Czy jest to obraz wypaczający ówczesną rzeczywistość? W dużej mierze - tak. Nie znaczy to, oczywiście, iż ludzie, zmieniający jak kameleon swą skórę, nie potrafili wcisnąć się na wpływowe i lukratywne posady. Nie znaczy to, iż ówczesny, specyficzny klimat nie sprzyjał w jakimś stopniu konformistom; w każdym razie bardziej sprzyjał tym, którzy posługiwali się z wprawą i łatwością obowiązującymi sloganami, niż tym, którzy przeżywali zwątpienia i rozterki. Z drugiej jednak strony nie tacy ludzie decydowali o losach naszego kraju. Nie tacy likwidowali reakcyjne podziemie, nie tacy rozpoczynali pionierską działalność na Ziemiach Zachodnich, nie tacy odbudowywali gospodarkę i miasta, kulturę i rolnictwo, oświatę i administrację.
Nie zapominajmy jednak, iż w tych latach bywały najróżniejsze sytuacje. Dalekie są one przecież od dzisiejszej stabilizacji, od jednolitości dzisiejszego społeczeństwa, od dzisiejszej łatwości wyboru i oczywistości drogi.
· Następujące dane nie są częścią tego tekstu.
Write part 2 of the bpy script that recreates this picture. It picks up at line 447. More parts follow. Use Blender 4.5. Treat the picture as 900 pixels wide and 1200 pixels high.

Losy Jerzego, Zygmunta czy Ola zawierały w sobie pierwiastek losów wielu innych ludzi pokolenia Kolumbów. W sporadycznych wypadkach losy większości układały się podobnie do losów bohaterów powieści i adaptacji scenicznej. Tkwiła w nich jednak, lub mogła tkwić, jakaś cząstka tragedii i kompleksów Kolumbów Bratnego. W tym aspekcie St. E. Bury widzi powieść i widowisko zbyt jednostronnie. Wytyka, iż brak "Kolumbom" typowości, a nawet obiektywizmu. Neguje możliwość istnienia i takich sytuacji, i takich i ludzi, i takich losów. Z pewnością nietypowych, ale prawdopodobnych. Jest to chyba pewne uproszczenie. Można przecież ukazać problem typowy niekoniecznie przez przedstawienie typowych sytuacji. A przeciwnie nawet - jaskrawość sytuacji nietypowej podkreślić może element typowości.
Kilkakrotnie czytałem książkę Bratnego. Widziałem również adaptację sceniczną Hanuszkiewicza. Mnie osobiście wydaje się, że pewne sytuacje (właśnie te nietypowe!) zostały na scenie wyeksponowane, stają się pierwszoplanowe. Nie znaczy to, oczywiście, iż nie ma ich w powieści. Są, niewątpliwie są. Niemniej jednak w powieści są one jakoś stonowane, nie zamazują obrazu rzeczywistości w takim stopniu jak to się dzieje na scenie. I stąd też zapewne rodzi się spotęgowanie tego wrażenia, spotęgowanie subiektywizmu zarówno w ocenie "Kolumbów", jak też, w dalszej perspektywie, w ocenie ich roli, jaką odegrali w swojej ojczyźnie. Niemniej jednak przekazanie obrazu owych czasów również w tej formie nietypowej zawiera w sobie element prawdy.